*Exercise aim:*
From the top of the records below, return each line exactly, ending with the line that contains "PI = math.pi".

*Working data:*
######

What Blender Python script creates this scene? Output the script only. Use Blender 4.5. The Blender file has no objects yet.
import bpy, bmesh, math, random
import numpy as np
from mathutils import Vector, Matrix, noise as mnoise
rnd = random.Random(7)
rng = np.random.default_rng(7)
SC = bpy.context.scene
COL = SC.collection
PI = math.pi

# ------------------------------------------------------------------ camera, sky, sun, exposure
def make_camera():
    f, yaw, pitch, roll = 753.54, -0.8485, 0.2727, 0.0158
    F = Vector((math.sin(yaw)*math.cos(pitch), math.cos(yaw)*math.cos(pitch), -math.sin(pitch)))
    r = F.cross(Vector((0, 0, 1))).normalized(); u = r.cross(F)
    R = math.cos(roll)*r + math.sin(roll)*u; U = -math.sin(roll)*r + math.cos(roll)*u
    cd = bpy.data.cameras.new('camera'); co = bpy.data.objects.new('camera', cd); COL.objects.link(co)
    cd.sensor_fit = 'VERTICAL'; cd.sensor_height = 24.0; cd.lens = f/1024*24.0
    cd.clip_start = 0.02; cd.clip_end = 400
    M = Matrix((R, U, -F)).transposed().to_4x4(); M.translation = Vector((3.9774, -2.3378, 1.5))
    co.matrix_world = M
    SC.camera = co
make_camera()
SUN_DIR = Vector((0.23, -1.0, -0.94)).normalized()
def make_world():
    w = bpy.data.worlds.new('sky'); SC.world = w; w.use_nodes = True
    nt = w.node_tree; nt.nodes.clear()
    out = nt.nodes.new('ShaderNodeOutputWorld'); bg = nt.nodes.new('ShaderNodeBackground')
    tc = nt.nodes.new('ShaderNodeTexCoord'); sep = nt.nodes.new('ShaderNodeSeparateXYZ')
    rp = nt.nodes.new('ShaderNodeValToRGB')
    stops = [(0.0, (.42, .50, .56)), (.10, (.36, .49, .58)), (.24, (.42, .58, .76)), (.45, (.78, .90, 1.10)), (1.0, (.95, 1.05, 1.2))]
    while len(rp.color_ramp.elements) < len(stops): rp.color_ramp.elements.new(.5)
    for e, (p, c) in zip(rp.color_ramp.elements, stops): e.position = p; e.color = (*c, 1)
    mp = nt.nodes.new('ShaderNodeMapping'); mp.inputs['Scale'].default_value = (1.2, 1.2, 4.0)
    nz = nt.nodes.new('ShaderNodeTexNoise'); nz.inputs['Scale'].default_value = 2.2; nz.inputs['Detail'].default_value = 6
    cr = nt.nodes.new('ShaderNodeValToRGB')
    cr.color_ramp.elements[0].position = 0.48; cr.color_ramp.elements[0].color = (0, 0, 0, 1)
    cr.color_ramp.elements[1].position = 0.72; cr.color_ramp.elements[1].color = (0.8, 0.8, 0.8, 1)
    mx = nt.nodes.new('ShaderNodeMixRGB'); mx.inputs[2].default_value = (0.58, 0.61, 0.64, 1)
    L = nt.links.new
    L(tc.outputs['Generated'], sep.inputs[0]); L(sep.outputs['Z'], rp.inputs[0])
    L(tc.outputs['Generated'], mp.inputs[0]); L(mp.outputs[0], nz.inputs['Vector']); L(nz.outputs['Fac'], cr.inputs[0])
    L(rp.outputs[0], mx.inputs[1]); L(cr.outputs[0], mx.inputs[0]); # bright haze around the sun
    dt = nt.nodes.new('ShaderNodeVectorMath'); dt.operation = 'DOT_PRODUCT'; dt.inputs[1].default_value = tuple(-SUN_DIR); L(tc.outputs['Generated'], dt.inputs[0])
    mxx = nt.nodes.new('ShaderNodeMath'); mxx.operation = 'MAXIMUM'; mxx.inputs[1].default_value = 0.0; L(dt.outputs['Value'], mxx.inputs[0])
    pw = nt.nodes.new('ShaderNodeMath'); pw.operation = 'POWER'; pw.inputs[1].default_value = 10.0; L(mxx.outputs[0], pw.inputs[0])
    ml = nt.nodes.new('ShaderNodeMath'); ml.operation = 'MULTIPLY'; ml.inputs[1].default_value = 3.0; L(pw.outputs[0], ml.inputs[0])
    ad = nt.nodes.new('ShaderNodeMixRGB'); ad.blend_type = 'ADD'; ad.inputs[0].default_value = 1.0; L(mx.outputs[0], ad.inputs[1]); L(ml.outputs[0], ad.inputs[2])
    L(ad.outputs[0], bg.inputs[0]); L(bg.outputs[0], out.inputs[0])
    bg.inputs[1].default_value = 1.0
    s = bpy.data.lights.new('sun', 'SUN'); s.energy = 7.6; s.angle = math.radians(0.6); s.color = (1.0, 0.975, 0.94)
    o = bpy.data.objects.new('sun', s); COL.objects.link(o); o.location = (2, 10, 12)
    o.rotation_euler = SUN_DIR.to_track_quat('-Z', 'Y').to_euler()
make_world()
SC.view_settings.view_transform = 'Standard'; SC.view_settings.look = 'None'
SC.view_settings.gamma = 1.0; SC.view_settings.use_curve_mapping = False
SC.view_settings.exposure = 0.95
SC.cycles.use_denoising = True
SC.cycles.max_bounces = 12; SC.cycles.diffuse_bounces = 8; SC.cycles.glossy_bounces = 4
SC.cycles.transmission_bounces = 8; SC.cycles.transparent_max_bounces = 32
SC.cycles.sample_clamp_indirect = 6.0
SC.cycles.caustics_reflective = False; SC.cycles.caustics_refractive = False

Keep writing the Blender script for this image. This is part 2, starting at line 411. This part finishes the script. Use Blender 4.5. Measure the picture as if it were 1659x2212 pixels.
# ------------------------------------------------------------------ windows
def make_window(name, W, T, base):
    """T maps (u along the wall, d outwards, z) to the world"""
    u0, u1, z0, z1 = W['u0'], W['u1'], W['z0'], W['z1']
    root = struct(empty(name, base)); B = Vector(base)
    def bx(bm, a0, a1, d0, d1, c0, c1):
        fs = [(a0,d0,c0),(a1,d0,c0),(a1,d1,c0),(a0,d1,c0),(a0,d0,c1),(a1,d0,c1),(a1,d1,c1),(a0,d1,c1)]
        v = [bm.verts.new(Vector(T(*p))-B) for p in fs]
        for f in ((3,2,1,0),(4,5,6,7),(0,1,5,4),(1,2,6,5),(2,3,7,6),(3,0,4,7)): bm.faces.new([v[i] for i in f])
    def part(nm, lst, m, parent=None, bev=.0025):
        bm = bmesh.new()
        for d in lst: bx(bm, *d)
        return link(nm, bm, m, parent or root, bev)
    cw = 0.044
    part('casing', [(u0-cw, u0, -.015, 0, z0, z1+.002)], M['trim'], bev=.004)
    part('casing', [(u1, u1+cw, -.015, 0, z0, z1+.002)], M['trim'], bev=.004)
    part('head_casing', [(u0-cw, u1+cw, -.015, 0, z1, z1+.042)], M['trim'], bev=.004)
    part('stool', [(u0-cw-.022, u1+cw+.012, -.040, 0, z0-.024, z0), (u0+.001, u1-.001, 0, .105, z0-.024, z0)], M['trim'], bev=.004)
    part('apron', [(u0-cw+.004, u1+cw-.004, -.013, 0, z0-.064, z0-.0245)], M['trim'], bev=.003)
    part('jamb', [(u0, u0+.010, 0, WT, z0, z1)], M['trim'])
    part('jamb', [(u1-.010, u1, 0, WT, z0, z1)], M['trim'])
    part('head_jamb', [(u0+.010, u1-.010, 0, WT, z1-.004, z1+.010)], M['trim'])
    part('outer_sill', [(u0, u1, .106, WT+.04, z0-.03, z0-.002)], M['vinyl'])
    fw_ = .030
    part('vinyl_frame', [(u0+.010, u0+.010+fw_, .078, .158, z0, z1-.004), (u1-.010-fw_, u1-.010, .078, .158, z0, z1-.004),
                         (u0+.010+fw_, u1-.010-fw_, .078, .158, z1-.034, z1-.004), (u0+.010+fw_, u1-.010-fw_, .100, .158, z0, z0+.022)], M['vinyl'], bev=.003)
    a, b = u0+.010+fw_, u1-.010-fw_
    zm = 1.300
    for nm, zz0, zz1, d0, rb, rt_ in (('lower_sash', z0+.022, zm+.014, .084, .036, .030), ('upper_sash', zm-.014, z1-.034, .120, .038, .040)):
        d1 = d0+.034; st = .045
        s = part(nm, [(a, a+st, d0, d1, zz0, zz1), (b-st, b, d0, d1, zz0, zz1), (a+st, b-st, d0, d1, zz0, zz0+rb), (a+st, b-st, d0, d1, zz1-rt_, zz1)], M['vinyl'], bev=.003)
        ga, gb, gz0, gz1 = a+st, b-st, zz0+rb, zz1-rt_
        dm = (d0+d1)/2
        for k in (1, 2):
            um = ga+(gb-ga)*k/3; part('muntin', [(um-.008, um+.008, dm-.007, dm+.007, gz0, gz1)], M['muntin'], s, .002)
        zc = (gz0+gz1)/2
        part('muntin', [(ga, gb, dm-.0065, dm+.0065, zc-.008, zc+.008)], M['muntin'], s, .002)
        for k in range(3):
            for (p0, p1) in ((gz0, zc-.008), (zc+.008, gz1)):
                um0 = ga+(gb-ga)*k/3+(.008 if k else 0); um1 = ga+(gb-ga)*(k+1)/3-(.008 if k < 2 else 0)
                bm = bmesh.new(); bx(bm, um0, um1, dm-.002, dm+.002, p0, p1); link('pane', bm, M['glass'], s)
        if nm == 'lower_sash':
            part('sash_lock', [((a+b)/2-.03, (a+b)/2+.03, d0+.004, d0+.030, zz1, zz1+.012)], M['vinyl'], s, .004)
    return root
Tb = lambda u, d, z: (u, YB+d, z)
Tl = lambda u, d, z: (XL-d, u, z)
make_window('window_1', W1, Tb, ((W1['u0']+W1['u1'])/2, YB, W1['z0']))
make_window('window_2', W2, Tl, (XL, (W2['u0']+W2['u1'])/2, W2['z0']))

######

*Solved problem:*
What Blender Python script creates this scene? Output the script only. Use Blender 4.5. The Blender file has no objects yet.
import bpy, bmesh, math, random
import numpy as np
from mathutils import Vector, Matrix, noise as mnoise
rnd = random.Random(7)
rng = np.random.default_rng(7)
SC = bpy.context.scene
COL = SC.collection
PI = math.pi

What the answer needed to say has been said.